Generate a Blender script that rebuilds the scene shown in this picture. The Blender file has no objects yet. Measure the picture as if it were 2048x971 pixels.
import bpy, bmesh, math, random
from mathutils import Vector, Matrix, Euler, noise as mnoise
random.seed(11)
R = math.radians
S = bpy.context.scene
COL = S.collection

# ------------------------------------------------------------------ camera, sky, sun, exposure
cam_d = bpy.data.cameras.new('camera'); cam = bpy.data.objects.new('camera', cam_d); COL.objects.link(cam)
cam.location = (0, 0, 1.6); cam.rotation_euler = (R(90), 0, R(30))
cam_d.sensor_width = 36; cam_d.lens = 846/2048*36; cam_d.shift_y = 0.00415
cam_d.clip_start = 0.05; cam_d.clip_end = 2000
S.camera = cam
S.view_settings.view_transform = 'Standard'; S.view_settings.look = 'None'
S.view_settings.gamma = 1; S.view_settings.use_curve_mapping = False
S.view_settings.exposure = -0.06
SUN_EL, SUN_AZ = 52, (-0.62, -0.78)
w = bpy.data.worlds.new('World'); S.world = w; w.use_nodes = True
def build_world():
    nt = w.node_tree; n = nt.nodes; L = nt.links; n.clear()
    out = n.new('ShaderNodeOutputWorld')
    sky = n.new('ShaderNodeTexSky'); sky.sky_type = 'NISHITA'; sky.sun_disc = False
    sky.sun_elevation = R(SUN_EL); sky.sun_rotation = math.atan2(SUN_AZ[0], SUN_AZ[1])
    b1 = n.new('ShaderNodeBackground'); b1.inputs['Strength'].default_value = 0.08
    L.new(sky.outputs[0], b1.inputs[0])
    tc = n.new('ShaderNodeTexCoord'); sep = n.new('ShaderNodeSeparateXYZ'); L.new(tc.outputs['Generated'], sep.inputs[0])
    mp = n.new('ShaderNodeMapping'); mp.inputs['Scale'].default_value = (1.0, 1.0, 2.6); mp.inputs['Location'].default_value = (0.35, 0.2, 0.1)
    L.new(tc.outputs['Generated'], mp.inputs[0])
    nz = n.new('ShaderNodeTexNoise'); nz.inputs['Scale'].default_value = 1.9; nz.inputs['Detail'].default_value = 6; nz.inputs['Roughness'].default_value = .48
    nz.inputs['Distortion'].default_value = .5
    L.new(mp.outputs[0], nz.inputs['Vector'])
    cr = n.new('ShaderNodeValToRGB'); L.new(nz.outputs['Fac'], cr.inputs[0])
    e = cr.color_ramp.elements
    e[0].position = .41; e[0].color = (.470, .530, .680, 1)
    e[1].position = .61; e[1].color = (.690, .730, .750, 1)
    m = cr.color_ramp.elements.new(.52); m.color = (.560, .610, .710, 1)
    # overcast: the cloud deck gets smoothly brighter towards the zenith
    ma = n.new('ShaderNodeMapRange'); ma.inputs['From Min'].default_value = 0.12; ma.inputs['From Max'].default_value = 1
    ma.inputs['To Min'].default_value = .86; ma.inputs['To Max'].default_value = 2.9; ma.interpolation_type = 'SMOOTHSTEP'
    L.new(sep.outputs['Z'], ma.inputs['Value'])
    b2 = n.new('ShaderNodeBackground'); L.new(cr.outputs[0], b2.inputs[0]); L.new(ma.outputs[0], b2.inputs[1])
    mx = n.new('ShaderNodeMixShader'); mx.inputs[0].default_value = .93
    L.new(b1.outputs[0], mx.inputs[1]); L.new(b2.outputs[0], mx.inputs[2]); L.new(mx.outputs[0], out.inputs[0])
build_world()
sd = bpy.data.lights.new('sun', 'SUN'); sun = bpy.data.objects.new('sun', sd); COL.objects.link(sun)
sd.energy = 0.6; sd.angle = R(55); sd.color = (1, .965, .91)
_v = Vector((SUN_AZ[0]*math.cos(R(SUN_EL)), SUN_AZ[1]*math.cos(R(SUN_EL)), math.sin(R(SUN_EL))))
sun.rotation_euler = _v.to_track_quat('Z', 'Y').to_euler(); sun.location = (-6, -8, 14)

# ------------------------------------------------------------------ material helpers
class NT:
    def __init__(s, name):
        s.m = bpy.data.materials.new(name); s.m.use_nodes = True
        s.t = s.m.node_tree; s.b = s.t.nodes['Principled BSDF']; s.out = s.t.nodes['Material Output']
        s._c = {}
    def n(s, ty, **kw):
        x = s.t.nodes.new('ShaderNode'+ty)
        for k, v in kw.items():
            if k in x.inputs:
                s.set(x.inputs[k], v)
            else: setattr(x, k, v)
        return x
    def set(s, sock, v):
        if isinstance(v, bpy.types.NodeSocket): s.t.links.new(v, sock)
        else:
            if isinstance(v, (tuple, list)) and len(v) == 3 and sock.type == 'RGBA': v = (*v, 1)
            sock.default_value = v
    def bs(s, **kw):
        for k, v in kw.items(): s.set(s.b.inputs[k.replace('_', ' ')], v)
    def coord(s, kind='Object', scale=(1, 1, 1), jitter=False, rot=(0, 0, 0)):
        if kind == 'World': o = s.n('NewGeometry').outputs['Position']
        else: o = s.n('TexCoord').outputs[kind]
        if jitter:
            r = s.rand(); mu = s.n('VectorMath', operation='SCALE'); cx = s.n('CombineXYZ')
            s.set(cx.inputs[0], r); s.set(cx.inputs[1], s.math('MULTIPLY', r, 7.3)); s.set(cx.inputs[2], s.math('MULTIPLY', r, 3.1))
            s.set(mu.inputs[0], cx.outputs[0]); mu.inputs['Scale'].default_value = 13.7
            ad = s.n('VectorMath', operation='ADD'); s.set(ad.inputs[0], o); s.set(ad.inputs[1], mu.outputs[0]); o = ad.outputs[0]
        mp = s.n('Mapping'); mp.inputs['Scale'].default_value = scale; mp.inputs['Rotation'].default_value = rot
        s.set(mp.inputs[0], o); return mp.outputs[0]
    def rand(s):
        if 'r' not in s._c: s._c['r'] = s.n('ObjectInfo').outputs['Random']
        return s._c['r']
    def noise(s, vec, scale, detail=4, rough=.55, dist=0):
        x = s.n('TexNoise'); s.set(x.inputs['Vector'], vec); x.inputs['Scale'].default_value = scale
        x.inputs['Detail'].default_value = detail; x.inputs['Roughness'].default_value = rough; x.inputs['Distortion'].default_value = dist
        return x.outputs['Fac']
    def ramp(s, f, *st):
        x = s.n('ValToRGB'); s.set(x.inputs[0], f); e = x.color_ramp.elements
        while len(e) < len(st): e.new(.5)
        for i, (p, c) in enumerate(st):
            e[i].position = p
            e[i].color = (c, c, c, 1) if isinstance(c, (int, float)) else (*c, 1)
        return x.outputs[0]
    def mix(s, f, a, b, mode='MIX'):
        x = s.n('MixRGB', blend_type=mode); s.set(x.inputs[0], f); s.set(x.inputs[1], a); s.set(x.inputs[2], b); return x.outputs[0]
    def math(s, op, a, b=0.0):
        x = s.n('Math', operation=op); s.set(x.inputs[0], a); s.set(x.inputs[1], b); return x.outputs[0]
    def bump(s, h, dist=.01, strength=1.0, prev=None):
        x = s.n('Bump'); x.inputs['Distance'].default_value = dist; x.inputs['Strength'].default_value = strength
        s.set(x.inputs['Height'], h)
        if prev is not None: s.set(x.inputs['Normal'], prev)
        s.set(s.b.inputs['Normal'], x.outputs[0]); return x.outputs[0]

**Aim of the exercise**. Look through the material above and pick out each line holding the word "objects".

**Result of the task**.
Generate a Blender script that rebuilds the scene shown in this picture. The Blender file has no objects yet. Measure the picture as if it were 2048x971 pixels.
cam_d = bpy.data.cameras.new('camera'); cam = bpy.data.objects.new('camera', cam_d); COL.objects.link(cam)
sd = bpy.data.lights.new('sun', 'SUN'); sun = bpy.data.objects.new('sun', sd); COL.objects.link(sun)